Of course, the key question to ask here is, “Alignment on what?” Drucker, in the quote above, speaks of “vision.” Vitally important. And no less than the founder of IBM, the respected Thomas Watson Jr. famously said:
“I firmly believe that any organization, in order to survive and achieve success, must have a sound set of beliefs on which it premises all its
policies and actions . . . . I believe the most important single factor in corporate success is faithful adherence to those beliefs.”

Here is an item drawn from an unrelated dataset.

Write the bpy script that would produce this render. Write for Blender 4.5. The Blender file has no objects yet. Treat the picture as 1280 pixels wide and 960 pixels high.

— cited in Clark, Chandler, Barry, Organization and Identities, 1994
Together, these quotes begin to get at what senior executives must align on to lead their organizations to successful outcomes. First and foremost, the final destination or “vision” must be held in common. Underlying all must be an agreed-upon set of beliefs, principles or values that are inviolable. But as important as these are, by themselves they’re not enough. Because agreeing in theory is one thing, but agreeing on how to actually “get it done” in the real world is quite another. Beyond all this, too, remains this question: Just how do you go about fostering alignment among a group of high-powered individuals who hold strong opinions, not only about the business, but often about each other as well?
Helping numerous senior executive groups arrive at consensus around their strategic plans over more than twenty-five years has allowed us to hone practical, consensus-building techniques that work effectively within the unique requirements of the C-suite. It’s also given us real insight into the critical elements leaders must agree on to substantively move their companies forward.
We facilitate our strategic planning engagements in such way as to ensure, as Drucker and Watson advise, that executives define their business’s vision and values interactively, authentically and collaboratively, in a manner that allows for true alignment. Beyond this, though, they must also come together on the following elements as well:
• Mission – the answer to the question “What business are we in?”
• Overarching corporate Goals – statements that define what various dimensions of the business are committed to achieve in areas, for instance, such as quality, human capital, growth, profitability, etc.
But even once these are defined, we’re still not done with the alignment process. Note that all of the strategic planning elements mentioned so far are high-level, strategic expressions of definition or achievement. Nothing wrong with this – as far as it goes. But perhaps the most damning criticism of strategic planning is that it’s an academic, “pie-in-the-sky” exercise that produces a document that gathers dust on a shelf without translating into real-world results.
Thoreau gives us the solution to this problem: “If you have built castles in the air,” he says, “your work need not be lost; that is where they should be. Now put the foundations under them.”
Accordingly, any effective strategy session must ensure that senior leaders move beyond goals and principles, however valid, to hammer out clear, concrete and actionable implementation plans. For us, these take the form of the following elements:
• Strategies – clear statements of methods or approaches for achieving the afore-mentioned corporate Goals.
• Tactics – Concrete, discrete, “actionable” initiatives – each with a defined owner and delivery date – which must be implemented in order to execute the related Strategies.
Typically, for a senior executive team that seeks to develop a complete strategic plan, our interactive planning process can take up to as many as six days to work through, across a two to three month period, not counting significant prep work and follow-up. However, this is the kind of open, strenuous, self-challenging process C-suite executives often require in order to arrive at a common view of their enterprise and where they want to take it.
Whatever process you elect to use, consider the take-aways from the kind of rigorous approach we’ve described here. First, it’s important to use a strategic planning model that covers all the important bases and questions. Second, and equally important, it’s absolutely vital to execution to ensure that your plan balances high-level, strategic – some would say “blue-sky” thinking – with elements that address concretely what will be done by whom and when where “the rubber meets the road.”
Key point: this will take time! Again and again we refuse to be involved in token, “quickie” planning exercises that consist of a day or so’s planning time, shoe-horned into what sounds to us primarily like an executive off-site junket. Effective planning sessions are time-consuming, difficult, often messy and sometimes even contentious. But that’s often the price of achieving real – vs. superficial – executive alignment.
If this seems daunting to you, look at it this way: The speed you’ll achieve and the time you’ll save during implementation, when senior leaders are no longer “pulling in different directions,” will more than make up for the “blood, sweat and tears” your planning sessions cost you. And in service of making your senior management “group” a senior executive “team,” that’s a trade-off that’s always worth making.